Circulation Hierarchy

  • Through traffic must be at a tangent to urban quarters.
  • Traffic is channeled along streets, boulevards, and avenues that create the urban quarter's physical boundaries.
  • Vehicular and pedestrian movements need distinct spaces.
  • Narrow, interlinked pedestrian alleys cut across urban blocks, creating a car-free network within each quarter.
  • The central square of a quarter is reserved for pedestrians while parts of the high street could be closed to traffic at certain times.
  • Cars can park parallel to the kerb on one side of most streets.
  • Control vehicle speed through street and square design instead of signs and gadgets. Use geometric configuration, profile, paving, planting, lighting, street furniture and architecture.

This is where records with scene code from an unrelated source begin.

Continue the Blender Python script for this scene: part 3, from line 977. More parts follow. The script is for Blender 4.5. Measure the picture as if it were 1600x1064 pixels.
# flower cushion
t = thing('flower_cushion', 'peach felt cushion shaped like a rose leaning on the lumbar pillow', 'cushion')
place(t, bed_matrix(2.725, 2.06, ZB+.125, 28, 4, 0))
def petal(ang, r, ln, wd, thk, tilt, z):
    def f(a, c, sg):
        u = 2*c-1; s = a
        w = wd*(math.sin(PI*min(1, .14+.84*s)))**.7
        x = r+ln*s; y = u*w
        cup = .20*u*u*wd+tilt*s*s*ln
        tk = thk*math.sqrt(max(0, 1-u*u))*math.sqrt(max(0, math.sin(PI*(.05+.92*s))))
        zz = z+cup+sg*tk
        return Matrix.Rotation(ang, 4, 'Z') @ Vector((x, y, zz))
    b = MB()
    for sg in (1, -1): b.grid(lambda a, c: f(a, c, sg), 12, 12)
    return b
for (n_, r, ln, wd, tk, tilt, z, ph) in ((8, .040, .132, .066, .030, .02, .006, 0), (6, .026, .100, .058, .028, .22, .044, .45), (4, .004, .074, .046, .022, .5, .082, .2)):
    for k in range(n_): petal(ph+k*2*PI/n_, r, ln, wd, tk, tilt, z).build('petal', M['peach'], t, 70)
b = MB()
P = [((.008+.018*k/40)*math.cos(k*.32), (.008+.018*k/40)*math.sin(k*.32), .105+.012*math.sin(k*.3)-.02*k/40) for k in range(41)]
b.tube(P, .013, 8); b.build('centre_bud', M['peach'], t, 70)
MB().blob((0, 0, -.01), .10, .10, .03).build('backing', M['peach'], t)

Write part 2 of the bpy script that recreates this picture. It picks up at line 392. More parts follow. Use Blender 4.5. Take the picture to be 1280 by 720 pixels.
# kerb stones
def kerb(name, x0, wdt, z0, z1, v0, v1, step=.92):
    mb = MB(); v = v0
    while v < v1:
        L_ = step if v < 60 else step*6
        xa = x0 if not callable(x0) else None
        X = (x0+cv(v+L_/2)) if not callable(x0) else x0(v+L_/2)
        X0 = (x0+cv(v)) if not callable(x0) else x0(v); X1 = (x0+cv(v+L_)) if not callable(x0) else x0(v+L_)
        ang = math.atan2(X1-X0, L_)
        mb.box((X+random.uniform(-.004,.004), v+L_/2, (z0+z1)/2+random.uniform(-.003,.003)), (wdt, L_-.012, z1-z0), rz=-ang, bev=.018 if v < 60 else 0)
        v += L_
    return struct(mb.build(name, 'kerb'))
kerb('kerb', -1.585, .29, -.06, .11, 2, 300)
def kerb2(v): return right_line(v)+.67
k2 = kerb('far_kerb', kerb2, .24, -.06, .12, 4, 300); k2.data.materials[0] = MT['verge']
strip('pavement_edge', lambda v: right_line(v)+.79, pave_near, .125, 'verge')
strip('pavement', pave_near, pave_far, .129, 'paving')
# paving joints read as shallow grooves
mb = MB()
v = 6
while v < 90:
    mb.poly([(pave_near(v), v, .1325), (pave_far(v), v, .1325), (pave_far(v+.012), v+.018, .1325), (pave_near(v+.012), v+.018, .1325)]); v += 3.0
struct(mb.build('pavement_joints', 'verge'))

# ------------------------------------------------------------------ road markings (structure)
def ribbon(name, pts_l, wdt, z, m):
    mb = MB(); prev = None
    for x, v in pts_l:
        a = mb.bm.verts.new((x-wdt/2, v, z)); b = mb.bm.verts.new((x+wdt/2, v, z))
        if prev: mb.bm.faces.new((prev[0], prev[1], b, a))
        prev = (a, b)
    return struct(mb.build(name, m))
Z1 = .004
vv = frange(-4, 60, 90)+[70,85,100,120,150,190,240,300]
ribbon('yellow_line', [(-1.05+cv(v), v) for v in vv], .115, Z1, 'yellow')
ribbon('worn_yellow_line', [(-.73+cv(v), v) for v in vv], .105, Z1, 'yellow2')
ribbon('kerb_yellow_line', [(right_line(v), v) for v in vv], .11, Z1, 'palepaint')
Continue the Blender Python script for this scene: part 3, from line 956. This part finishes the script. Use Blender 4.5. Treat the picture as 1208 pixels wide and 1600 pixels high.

Polycentric Zoning of Functions

  • Commercial use should be permitted on the ground floor along the high street and in the central square, but not above the mezzanine or below ground floor.
  • Small, medium businesses, nonresidential, and nonpolluting uses should have a place within the quarter.
  • Locate large firms and large-scale non-residential uses on the perimeter of the quarters, fronting large avenues and boulevards.
  • Public and civic functions should be dispersed and intermixed and not concentrated in specialized areas.

Building Heights

  • Building heights should be limited by the number of floors not metrics, with a limit of two to five floors. The character of the city, building use, road width, and prominence of the site all weigh on height decisions.
  • The plot ratio (ratio of floor area to plot area) should be 2:1, similar to historic cities.
  • This density can be achieved with buildings of three to five floors, providing well-lit, well-proportioned private gardens and public spaces.